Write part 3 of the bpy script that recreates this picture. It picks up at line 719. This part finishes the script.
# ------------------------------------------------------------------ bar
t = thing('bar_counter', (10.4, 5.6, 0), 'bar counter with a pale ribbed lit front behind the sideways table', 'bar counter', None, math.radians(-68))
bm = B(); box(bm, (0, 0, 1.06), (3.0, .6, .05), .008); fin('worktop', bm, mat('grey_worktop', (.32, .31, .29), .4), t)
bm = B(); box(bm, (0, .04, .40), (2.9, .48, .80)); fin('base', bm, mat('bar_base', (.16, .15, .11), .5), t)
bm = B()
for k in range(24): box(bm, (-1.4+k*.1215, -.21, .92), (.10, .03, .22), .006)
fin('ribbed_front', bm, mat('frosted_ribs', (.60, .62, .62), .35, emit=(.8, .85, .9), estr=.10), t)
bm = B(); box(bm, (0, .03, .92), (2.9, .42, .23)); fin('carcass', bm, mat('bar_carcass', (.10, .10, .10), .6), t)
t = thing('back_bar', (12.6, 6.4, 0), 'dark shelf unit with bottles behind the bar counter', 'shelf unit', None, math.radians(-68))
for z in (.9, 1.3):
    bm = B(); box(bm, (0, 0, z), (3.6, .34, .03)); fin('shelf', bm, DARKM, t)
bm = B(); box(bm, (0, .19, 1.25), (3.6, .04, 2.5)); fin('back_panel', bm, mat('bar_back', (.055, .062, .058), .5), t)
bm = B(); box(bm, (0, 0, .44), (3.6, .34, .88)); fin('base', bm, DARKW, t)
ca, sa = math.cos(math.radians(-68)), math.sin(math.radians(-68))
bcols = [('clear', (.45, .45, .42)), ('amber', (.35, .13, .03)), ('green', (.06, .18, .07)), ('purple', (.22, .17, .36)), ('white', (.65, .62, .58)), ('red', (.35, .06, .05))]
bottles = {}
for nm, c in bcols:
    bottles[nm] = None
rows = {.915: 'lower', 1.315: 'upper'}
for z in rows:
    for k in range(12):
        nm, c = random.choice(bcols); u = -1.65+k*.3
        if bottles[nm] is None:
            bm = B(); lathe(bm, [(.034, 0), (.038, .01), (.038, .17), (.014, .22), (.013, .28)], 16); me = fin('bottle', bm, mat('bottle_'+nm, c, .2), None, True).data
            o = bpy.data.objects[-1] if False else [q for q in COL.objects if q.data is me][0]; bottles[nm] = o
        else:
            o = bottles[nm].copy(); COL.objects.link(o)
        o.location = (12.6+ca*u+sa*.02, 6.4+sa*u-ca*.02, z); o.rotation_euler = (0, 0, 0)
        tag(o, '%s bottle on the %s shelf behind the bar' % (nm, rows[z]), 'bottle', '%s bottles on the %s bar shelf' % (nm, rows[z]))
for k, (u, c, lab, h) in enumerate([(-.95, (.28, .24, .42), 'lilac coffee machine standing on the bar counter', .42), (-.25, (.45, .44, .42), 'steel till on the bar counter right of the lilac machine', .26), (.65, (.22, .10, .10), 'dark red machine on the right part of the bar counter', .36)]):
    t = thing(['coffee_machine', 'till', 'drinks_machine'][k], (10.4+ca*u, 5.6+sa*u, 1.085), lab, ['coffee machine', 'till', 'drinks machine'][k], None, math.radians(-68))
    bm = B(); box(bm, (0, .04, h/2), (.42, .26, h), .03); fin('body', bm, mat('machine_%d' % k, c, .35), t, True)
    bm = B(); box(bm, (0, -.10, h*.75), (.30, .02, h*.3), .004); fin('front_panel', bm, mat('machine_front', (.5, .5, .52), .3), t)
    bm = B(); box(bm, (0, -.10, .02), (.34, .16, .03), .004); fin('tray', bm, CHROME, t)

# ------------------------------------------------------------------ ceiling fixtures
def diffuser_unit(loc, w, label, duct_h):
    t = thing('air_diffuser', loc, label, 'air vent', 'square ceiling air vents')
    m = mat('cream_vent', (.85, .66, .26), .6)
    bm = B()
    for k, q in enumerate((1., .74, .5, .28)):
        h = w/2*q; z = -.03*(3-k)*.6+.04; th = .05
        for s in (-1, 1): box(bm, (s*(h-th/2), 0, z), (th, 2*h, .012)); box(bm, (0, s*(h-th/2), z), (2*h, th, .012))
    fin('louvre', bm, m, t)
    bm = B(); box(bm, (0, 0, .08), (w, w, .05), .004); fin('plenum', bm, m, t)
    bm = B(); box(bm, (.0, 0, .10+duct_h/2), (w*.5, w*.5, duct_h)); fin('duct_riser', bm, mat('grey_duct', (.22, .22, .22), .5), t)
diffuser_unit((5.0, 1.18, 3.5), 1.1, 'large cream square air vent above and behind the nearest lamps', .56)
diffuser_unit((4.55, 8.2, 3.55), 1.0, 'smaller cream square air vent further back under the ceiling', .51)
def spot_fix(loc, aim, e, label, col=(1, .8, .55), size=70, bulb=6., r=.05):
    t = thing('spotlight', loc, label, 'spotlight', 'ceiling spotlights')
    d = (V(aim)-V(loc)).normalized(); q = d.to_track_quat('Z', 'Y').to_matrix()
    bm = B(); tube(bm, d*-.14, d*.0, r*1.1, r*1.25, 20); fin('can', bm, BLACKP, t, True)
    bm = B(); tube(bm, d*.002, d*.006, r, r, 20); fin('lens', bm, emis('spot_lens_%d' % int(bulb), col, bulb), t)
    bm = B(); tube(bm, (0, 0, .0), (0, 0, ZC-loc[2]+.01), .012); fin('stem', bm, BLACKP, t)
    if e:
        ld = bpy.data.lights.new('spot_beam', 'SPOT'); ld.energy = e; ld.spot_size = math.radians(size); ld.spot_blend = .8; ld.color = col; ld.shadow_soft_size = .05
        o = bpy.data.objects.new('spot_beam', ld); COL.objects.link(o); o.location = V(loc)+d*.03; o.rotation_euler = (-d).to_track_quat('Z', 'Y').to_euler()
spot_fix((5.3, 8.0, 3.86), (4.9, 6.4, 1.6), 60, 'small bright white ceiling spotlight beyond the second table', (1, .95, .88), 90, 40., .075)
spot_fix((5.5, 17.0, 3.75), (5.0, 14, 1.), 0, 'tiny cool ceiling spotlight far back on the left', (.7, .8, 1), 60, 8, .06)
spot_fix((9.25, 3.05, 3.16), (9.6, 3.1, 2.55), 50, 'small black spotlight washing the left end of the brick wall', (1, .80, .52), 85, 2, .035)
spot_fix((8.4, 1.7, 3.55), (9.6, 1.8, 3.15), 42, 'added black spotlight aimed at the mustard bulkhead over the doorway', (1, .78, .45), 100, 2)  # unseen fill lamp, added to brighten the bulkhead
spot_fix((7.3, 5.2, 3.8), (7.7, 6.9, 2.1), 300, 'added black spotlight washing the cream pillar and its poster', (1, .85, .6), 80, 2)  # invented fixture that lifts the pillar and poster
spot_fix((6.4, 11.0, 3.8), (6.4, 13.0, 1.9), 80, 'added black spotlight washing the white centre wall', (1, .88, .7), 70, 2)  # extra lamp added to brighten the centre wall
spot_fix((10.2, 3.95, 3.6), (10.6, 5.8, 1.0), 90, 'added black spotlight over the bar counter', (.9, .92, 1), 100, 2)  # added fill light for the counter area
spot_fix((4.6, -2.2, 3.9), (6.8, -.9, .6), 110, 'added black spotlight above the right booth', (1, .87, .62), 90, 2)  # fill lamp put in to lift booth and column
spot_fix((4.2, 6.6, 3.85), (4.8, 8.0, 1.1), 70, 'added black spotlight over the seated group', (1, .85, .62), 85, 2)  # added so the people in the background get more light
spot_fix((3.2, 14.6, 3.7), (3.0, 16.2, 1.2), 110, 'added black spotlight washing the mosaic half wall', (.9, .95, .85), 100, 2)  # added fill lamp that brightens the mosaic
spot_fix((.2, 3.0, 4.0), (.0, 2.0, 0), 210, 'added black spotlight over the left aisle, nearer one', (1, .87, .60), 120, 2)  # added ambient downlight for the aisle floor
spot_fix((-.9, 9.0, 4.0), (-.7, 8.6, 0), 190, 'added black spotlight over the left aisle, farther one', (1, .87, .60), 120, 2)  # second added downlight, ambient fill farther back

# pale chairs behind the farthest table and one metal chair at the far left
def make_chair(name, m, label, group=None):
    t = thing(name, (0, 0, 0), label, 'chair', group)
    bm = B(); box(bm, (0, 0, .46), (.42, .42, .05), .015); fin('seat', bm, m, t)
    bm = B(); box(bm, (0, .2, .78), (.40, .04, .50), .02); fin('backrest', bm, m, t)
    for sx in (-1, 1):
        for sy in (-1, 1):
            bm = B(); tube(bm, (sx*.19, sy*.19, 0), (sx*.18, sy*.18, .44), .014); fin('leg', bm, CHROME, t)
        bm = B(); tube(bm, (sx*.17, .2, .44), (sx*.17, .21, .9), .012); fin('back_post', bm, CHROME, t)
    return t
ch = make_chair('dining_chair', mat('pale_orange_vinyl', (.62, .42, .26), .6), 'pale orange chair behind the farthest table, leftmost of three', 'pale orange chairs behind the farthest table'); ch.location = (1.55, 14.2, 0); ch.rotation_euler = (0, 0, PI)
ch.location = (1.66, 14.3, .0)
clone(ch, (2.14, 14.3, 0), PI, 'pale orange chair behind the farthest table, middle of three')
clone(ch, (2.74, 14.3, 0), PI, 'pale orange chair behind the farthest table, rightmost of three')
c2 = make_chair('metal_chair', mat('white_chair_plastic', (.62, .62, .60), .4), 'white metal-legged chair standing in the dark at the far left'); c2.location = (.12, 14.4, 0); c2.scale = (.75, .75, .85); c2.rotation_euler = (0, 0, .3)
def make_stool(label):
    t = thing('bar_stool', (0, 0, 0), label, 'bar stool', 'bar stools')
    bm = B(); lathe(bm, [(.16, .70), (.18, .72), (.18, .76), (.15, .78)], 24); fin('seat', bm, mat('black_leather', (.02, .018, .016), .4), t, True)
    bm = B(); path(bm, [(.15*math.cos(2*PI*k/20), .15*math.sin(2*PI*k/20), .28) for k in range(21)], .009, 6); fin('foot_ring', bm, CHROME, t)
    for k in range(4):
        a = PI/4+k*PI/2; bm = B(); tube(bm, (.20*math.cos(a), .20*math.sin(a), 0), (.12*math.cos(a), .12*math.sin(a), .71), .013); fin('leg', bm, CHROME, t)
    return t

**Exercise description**
Extract, from the material above, each line holding the word "part".

**Answer to this exercise**
Write part 3 of the bpy script that recreates this picture. It picks up at line 719. This part finishes the script.
for k, (u, c, lab, h) in enumerate([(-.95, (.28, .24, .42), 'lilac coffee machine standing on the bar counter', .42), (-.25, (.45, .44, .42), 'steel till on the bar counter right of the lilac machine', .26), (.65, (.22, .10, .10), 'dark red machine on the right part of the bar counter', .36)]):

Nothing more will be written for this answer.